Circa il 90 per cento delle elettrici si recò alle urne. Tra le prime parlamentari italiane che si batterono affinché la Costituzione sancisse l'uguaglianza giuridica fra i sessi ricordiamo le comuniste Teresa Mattei, Teresa Noce, Nilde Jotti e la socialista Lina Merlin.

Nel 1864 Anna Maria Mozzoni nell'opuscolo LA DONNA E I SUOI RAPPORTI SOCIALI denunciava quanto segue: "La donna ha sempre subito la legge, senza concorrere a farla". In quell'epoca al movimento socialista stava più a cuore la legislazione sociale che non il voto alle donne, considerato un obiettivo borghese.

Nel 1910 la questione del voto alle donne fu al centro di un acceso contrasto fra Filippo Turati e la sua compagna Anna Kuliscioff ; Turati era contrario e Anna Kuliscioff favorevole a impegnare il partito socialista in questa battaglia. Tuttavia nel 1912 alcuni deputati socialisti (tra cui lo stesso Turati) proposero un emendamento per estendere il diritto di voto alle donne. Giolitti considerava il voto alle donne "un salto nel buio" e l'emendamento fu respinto con 209 voti contrari, 48 a favore e 6 astenuti.

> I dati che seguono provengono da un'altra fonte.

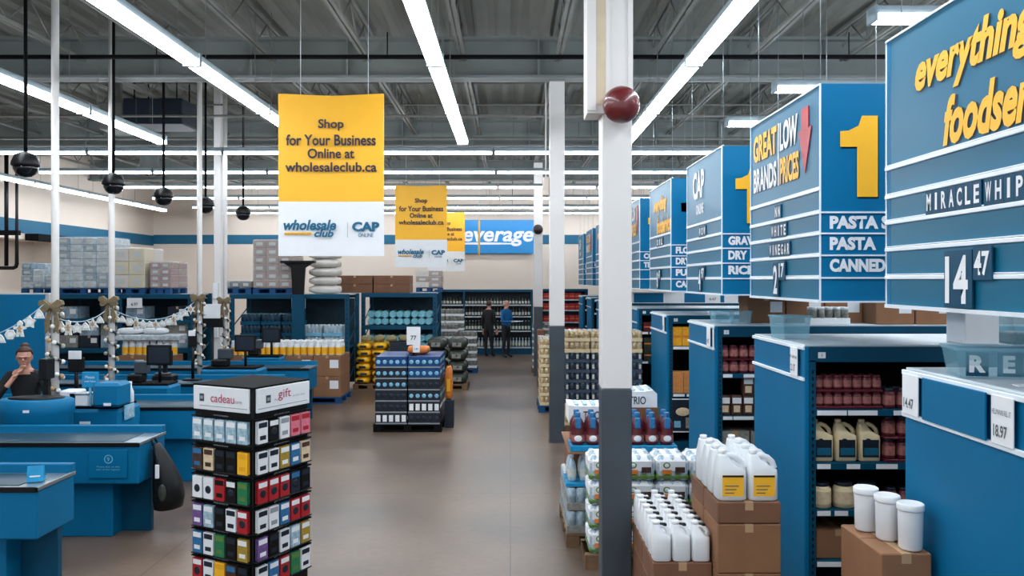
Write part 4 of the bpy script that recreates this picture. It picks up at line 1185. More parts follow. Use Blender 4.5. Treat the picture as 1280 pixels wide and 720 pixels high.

La questione tornò di attualità dopo la prima guerra mondiale. Anche il papa Benedetto XV si pronunciò a favore del voto alle donne.
Il 6 settembre 1919 la Camera approvò con174 voti favorevoli e 55 contrari la legge che concedeva il voto alle donne. Prima che il provvedimento fosse approvato dal Senato, si verificò lo scioglimento delle camere. Nella nuova legislatura stesso iter: legge approvata dalla Camera dei deputati, ma il Senato non fece in tempo ad approvare la legge.

La marcia su Roma di Mussolini fece saltare tutto. La primavera del 1946 era ancora molto lontana.